◆ Raw data
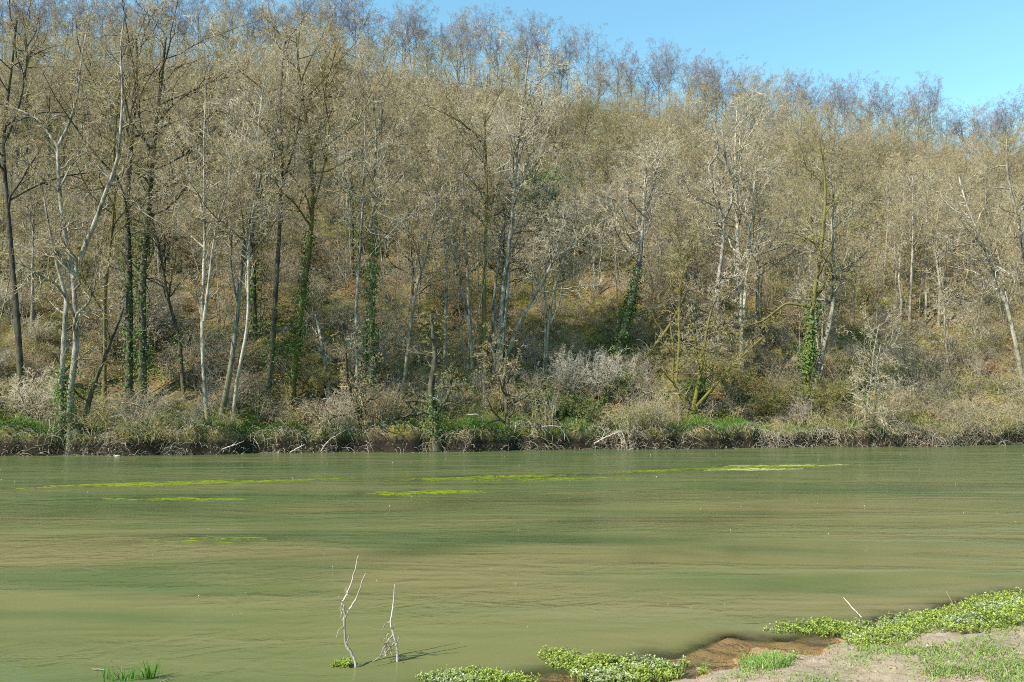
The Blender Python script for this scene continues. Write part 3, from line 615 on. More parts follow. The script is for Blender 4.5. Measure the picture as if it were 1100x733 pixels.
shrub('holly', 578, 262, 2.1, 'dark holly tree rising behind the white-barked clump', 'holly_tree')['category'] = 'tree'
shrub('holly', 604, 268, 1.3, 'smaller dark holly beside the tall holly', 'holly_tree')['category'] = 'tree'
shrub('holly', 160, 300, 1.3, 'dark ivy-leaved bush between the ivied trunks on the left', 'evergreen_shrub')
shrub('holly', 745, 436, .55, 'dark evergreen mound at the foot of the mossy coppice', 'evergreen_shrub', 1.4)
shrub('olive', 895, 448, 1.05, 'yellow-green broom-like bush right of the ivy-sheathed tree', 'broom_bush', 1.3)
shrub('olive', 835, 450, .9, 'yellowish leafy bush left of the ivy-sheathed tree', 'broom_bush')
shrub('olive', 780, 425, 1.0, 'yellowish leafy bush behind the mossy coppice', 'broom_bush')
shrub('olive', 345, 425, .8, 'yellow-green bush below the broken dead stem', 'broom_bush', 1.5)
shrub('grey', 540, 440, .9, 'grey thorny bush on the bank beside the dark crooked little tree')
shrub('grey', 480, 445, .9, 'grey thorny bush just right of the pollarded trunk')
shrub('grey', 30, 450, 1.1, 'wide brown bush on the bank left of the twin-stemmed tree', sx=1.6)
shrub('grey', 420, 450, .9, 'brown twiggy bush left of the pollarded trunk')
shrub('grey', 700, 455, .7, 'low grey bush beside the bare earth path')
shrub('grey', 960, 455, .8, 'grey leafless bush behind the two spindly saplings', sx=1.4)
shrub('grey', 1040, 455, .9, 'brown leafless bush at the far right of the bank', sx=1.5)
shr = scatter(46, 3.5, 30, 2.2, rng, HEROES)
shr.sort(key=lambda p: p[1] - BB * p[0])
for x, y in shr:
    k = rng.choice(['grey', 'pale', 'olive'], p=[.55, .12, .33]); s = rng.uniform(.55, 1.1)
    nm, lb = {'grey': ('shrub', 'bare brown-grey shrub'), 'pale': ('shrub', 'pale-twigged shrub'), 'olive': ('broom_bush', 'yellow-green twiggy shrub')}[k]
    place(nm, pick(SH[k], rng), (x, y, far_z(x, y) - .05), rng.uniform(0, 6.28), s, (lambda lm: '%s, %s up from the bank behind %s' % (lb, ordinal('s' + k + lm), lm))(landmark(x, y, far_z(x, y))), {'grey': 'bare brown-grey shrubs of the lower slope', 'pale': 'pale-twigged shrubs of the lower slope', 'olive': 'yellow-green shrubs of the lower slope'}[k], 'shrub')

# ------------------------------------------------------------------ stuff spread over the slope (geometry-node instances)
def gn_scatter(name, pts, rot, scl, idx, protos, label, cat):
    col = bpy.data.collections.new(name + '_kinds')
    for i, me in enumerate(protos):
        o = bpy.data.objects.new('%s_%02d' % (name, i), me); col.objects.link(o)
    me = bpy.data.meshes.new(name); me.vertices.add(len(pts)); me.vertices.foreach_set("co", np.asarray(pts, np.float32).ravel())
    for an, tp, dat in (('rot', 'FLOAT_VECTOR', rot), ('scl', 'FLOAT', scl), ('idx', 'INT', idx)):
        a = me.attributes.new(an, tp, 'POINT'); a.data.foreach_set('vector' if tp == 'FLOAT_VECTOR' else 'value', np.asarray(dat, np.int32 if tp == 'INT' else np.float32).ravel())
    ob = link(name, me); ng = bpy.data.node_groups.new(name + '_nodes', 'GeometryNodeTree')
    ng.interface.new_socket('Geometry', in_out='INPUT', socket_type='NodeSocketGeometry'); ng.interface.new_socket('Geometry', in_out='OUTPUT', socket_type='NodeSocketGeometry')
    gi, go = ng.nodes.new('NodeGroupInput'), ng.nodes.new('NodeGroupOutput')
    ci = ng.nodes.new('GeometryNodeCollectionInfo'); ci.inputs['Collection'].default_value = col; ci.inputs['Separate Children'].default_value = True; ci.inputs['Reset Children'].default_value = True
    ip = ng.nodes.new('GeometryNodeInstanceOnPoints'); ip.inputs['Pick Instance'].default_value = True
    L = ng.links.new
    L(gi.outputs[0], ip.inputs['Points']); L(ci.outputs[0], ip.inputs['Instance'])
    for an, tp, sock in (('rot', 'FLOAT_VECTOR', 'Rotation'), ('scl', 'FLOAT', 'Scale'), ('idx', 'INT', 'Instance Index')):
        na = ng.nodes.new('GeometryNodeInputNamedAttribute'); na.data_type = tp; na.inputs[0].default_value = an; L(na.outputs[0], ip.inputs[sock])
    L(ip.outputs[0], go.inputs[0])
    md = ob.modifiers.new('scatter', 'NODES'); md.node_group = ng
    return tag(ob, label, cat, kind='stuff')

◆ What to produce
Retype the whole listing, keeping every line identical and omitting all pictures.

◆ Problem solution
The Blender Python script for this scene continues. Write part 3, from line 615 on. More parts follow. The script is for Blender 4.5. Measure the picture as if it were 1100x733 pixels.
shrub('holly', 578, 262, 2.1, 'dark holly tree rising behind the white-barked clump', 'holly_tree')['category'] = 'tree'
shrub('holly', 604, 268, 1.3, 'smaller dark holly beside the tall holly', 'holly_tree')['category'] = 'tree'
shrub('holly', 160, 300, 1.3, 'dark ivy-leaved bush between the ivied trunks on the left', 'evergreen_shrub')
shrub('holly', 745, 436, .55, 'dark evergreen mound at the foot of the mossy coppice', 'evergreen_shrub', 1.4)
shrub('olive', 895, 448, 1.05, 'yellow-green broom-like bush right of the ivy-sheathed tree', 'broom_bush', 1.3)
shrub('olive', 835, 450, .9, 'yellowish leafy bush left of the ivy-sheathed tree', 'broom_bush')
shrub('olive', 780, 425, 1.0, 'yellowish leafy bush behind the mossy coppice', 'broom_bush')
shrub('olive', 345, 425, .8, 'yellow-green bush below the broken dead stem', 'broom_bush', 1.5)
shrub('grey', 540, 440, .9, 'grey thorny bush on the bank beside the dark crooked little tree')
shrub('grey', 480, 445, .9, 'grey thorny bush just right of the pollarded trunk')
shrub('grey', 30, 450, 1.1, 'wide brown bush on the bank left of the twin-stemmed tree', sx=1.6)
shrub('grey', 420, 450, .9, 'brown twiggy bush left of the pollarded trunk')
shrub('grey', 700, 455, .7, 'low grey bush beside the bare earth path')
shrub('grey', 960, 455, .8, 'grey leafless bush behind the two spindly saplings', sx=1.4)
shrub('grey', 1040, 455, .9, 'brown leafless bush at the far right of the bank', sx=1.5)
shr = scatter(46, 3.5, 30, 2.2, rng, HEROES)
shr.sort(key=lambda p: p[1] - BB * p[0])
for x, y in shr:
    k = rng.choice(['grey', 'pale', 'olive'], p=[.55, .12, .33]); s = rng.uniform(.55, 1.1)
    nm, lb = {'grey': ('shrub', 'bare brown-grey shrub'), 'pale': ('shrub', 'pale-twigged shrub'), 'olive': ('broom_bush', 'yellow-green twiggy shrub')}[k]
    place(nm, pick(SH[k], rng), (x, y, far_z(x, y) - .05), rng.uniform(0, 6.28), s, (lambda lm: '%s, %s up from the bank behind %s' % (lb, ordinal('s' + k + lm), lm))(landmark(x, y, far_z(x, y))), {'grey': 'bare brown-grey shrubs of the lower slope', 'pale': 'pale-twigged shrubs of the lower slope', 'olive': 'yellow-green shrubs of the lower slope'}[k], 'shrub')

# ------------------------------------------------------------------ stuff spread over the slope (geometry-node instances)
def gn_scatter(name, pts, rot, scl, idx, protos, label, cat):
    col = bpy.data.collections.new(name + '_kinds')
    for i, me in enumerate(protos):
        o = bpy.data.objects.new('%s_%02d' % (name, i), me); col.objects.link(o)
    me = bpy.data.meshes.new(name); me.vertices.add(len(pts)); me.vertices.foreach_set("co", np.asarray(pts, np.float32).ravel())
    for an, tp, dat in (('rot', 'FLOAT_VECTOR', rot), ('scl', 'FLOAT', scl), ('idx', 'INT', idx)):
        a = me.attributes.new(an, tp, 'POINT'); a.data.foreach_set('vector' if tp == 'FLOAT_VECTOR' else 'value', np.asarray(dat, np.int32 if tp == 'INT' else np.float32).ravel())
    ob = link(name, me); ng = bpy.data.node_groups.new(name + '_nodes', 'GeometryNodeTree')
    ng.interface.new_socket('Geometry', in_out='INPUT', socket_type='NodeSocketGeometry'); ng.interface.new_socket('Geometry', in_out='OUTPUT', socket_type='NodeSocketGeometry')
    gi, go = ng.nodes.new('NodeGroupInput'), ng.nodes.new('NodeGroupOutput')
    ci = ng.nodes.new('GeometryNodeCollectionInfo'); ci.inputs['Collection'].default_value = col; ci.inputs['Separate Children'].default_value = True; ci.inputs['Reset Children'].default_value = True
    ip = ng.nodes.new('GeometryNodeInstanceOnPoints'); ip.inputs['Pick Instance'].default_value = True
    L = ng.links.new
    L(gi.outputs[0], ip.inputs['Points']); L(ci.outputs[0], ip.inputs['Instance'])
    for an, tp, sock in (('rot', 'FLOAT_VECTOR', 'Rotation'), ('scl', 'FLOAT', 'Scale'), ('idx', 'INT', 'Instance Index')):
        na = ng.nodes.new('GeometryNodeInputNamedAttribute'); na.data_type = tp; na.inputs[0].default_value = an; L(na.outputs[0], ip.inputs[sock])
    L(ip.outputs[0], go.inputs[0])
    md = ob.modifiers.new('scatter', 'NODES'); md.node_group = ng
    return tag(ob, label, cat, kind='stuff')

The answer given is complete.